▶ Supplied material:
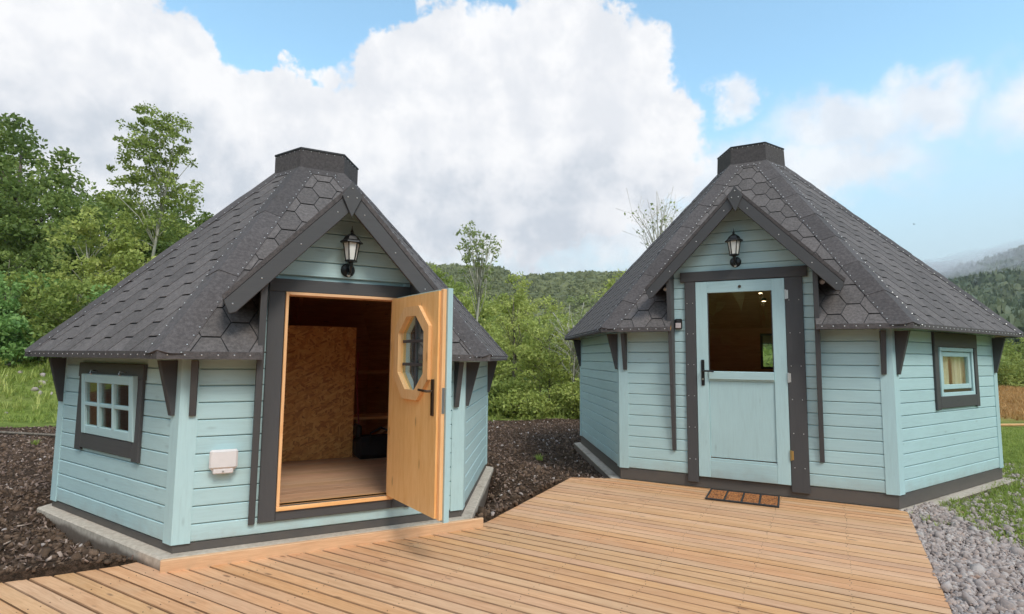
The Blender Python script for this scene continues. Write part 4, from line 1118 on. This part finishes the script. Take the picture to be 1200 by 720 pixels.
def put(name, tpl, P2, S_, mat, sink=0., lift=0., **k):
    P = np.stack([P2[:, 0], P2[:, 1], height(P2[:, 0], P2[:, 1])+sink*np.mean(S_)+lift], 1)
    return link(name, scatter(name, tpl, P, S_, mat, **k), kind='stuff')
p = sample(24000, -10, 3.6, 3.3, 14.5, soilz, 1.35); s = rng.lognormal(-4.15, .5, len(p)); o = put('soil_clods', rocks, p, s, M['clod'], .2); tag(o, 'dark crumbly soil clods round the huts', 'soil')
p = sample(11000, -10, 3.6, 3.3, 14.5, soilz, 1.3); s = rng.uniform(.008, .026, len(p)); o = put('wood_chips', chips, p, s, M['chip'], .9); tag(o, 'brown wood chips and bark strewn over the soil', 'wood chips')
p = sample(420, -9, 3.4, 3.4, 13, soilz, 1.2); s = rng.uniform(.012, .032, len(p)); o = put('soil_stones', rocks, p, s, M['stone'], .5, rnd=rng.uniform(.5, .9, len(p))); tag(o, 'pale pebbles lying in the dark soil', 'pebbles')
bz = lambda x, y: free(x, y) & (grass_zone(x, y) > .3) & (x < -6)
p = sample(120, -20, -7, 12, 18, bz, 1.0); s = rng.uniform(.04, .10, len(p)); o = put('bank_stones', rocks, p, s, M['stone'], .3, rnd=rng.uniform(.4, .85, len(p))); tag(o, 'pale stones showing through the grass on the bank', 'stones')
gz = lambda x, y: free2(x, y) & (gravel_zone(x, y) > .5) & (rng.random(len(x)) > grass_zone(x, y)*.78) & (x < 7.5)
p = sample(15000, 1.0, 6.5, 1.8, 6.2, gz, 1.0); s = rng.lognormal(-4.12, .42, len(p)); o = put('gravel', rocks, p, s, M['stone'], .45); tag(o, 'pinkish grey crushed stone beside the deck', 'gravel')
rz = lambda x, y: free2(x, y) & (x > 3.6) & (gravel_zone(x, y) < .5) & (x < 8) & (rng.random(len(x)) > grass_zone(x, y)*.9)
p = sample(1500, 3.6, 7, 4.5, 9, rz, 1.0); s = rng.lognormal(-4.0, .3, len(p)); o = put('strewn_gravel', rocks, p, s, M['stone'], .3); tag(o, 'loose grey stones among the grass by the larger hut', 'gravel')
# grass blades
def blade(n, seed, spread=.5, h=1.0):
    r = np.random.default_rng(seed); V, F_ = [], []
    for i in range(n):
        a = r.uniform(0, 6.28); d = r.uniform(0, .25); bx, by = d*math.cos(a), d*math.sin(a); l = r.uniform(.5, 1)*h; b2 = r.uniform(0, 6.28); le = r.uniform(.1, spread)*l; w_ = r.uniform(.03, .055)
        px, py = -math.sin(b2)*w_, math.cos(b2)*w_; dx, dy = math.cos(b2)*le, math.sin(b2)*le
        k = len(V); V += [(bx-px, by-py, 0), (bx+px, by+py, 0), (bx+dx*.4-px*.7, by+dy*.4-py*.7, l*.6), (bx+dx*.4+px*.7, by+dy*.4+py*.7, l*.6), (bx+dx, by+dy, l)]
        F_ += [(k, k+1, k+3), (k, k+3, k+2), (k+2, k+3, k+4)]
    return np.array(V), np.array(F_)
tufts = [blade(9, i, .9) for i in range(5)]
gr = lambda x, y: free2(x, y) & (rng.random(len(x)) < grass_zone(x, y)) & (x > 3)
p = sample(15000, 3.3, 12.5, 3.3, 12.5, gr, .85); s = rng.uniform(.035, .085, len(p)); o = put('lawn_grass', tufts, p, s, M['grass'], 0, full=False); tag(o, 'short bright green grass right of the larger hut', 'grass')
gl = lambda x, y: free(x, y) & (rng.random(len(x)) < grass_zone(x, y)) & (x < 4)
p = sample(16000, -24, 4, 11.5, 22, gl, .9); s = rng.uniform(.05, .15, len(p)); o = put('bank_grass', tufts, p, s, M['grass'], 0, full=False); tag(o, 'rough grass on the bank behind the dark soil', 'grass')
p = sample(1500, -22, 4, 12, 21, gl, .9); s = rng.uniform(.16, .38, len(p)); o = put('rough_weeds', tufts, p, s, M['leaf_bright'], 0, full=False); tag(o, 'taller rough weeds sticking up from the bank grass', 'weeds')
gf = lambda x, y: (rng.random(len(x)) < seed_zone(x, y)) & (x < y*1.0)
p = sample(9000, 9, 34, 12.5, 33, gf, 1); s = rng.uniform(.12, .26, len(p)); o = put('seeding_meadow', tufts, p, s, M['seedgrass'], 0, full=False); tag(o, 'orange tinged seeding meadow grass behind the larger hut', 'grass')
for i, (x, y, h, lab) in enumerate(((-3.02, 4.42, .11, 'green grass tuft growing by the edge of the concrete slab corner'), (-2.62, 4.02, .13, 'wispy grass tuft between the slab and the deck corner'),
                              (.42, 8.15, .12, 'pale grass tuft on bare soil between the huts'), (-7.6, 9.0, .12, 'low grass tuft on the soil left of the small hut'), (5.6, 6.95, .15, 'tall grass tuft against the plinth of the larger hut'))):
    v, f = blade(34, 200+i, 1.0); v = v*np.array([h*1.1, h*1.1, h])*np.array([1.3, 1.3, 1]); v[:, 2] += 0
    o = link('grass_tuft', np_mesh('grass_tuft', v, f, rng.random(len(v))*.0+.55, M['grass'])); o.location = (x, y, float(height(x, y))-.01); tag(o, lab, 'grass tuft', 'grass tufts')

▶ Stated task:
Gather every line containing the word "from" and copy it.

▶ Expected answer:
The Blender Python script for this scene continues. Write part 4, from line 1118 on. This part finishes the script. Take the picture to be 1200 by 720 pixels.
p = sample(1500, -22, 4, 12, 21, gl, .9); s = rng.uniform(.16, .38, len(p)); o = put('rough_weeds', tufts, p, s, M['leaf_bright'], 0, full=False); tag(o, 'taller rough weeds sticking up from the bank grass', 'weeds')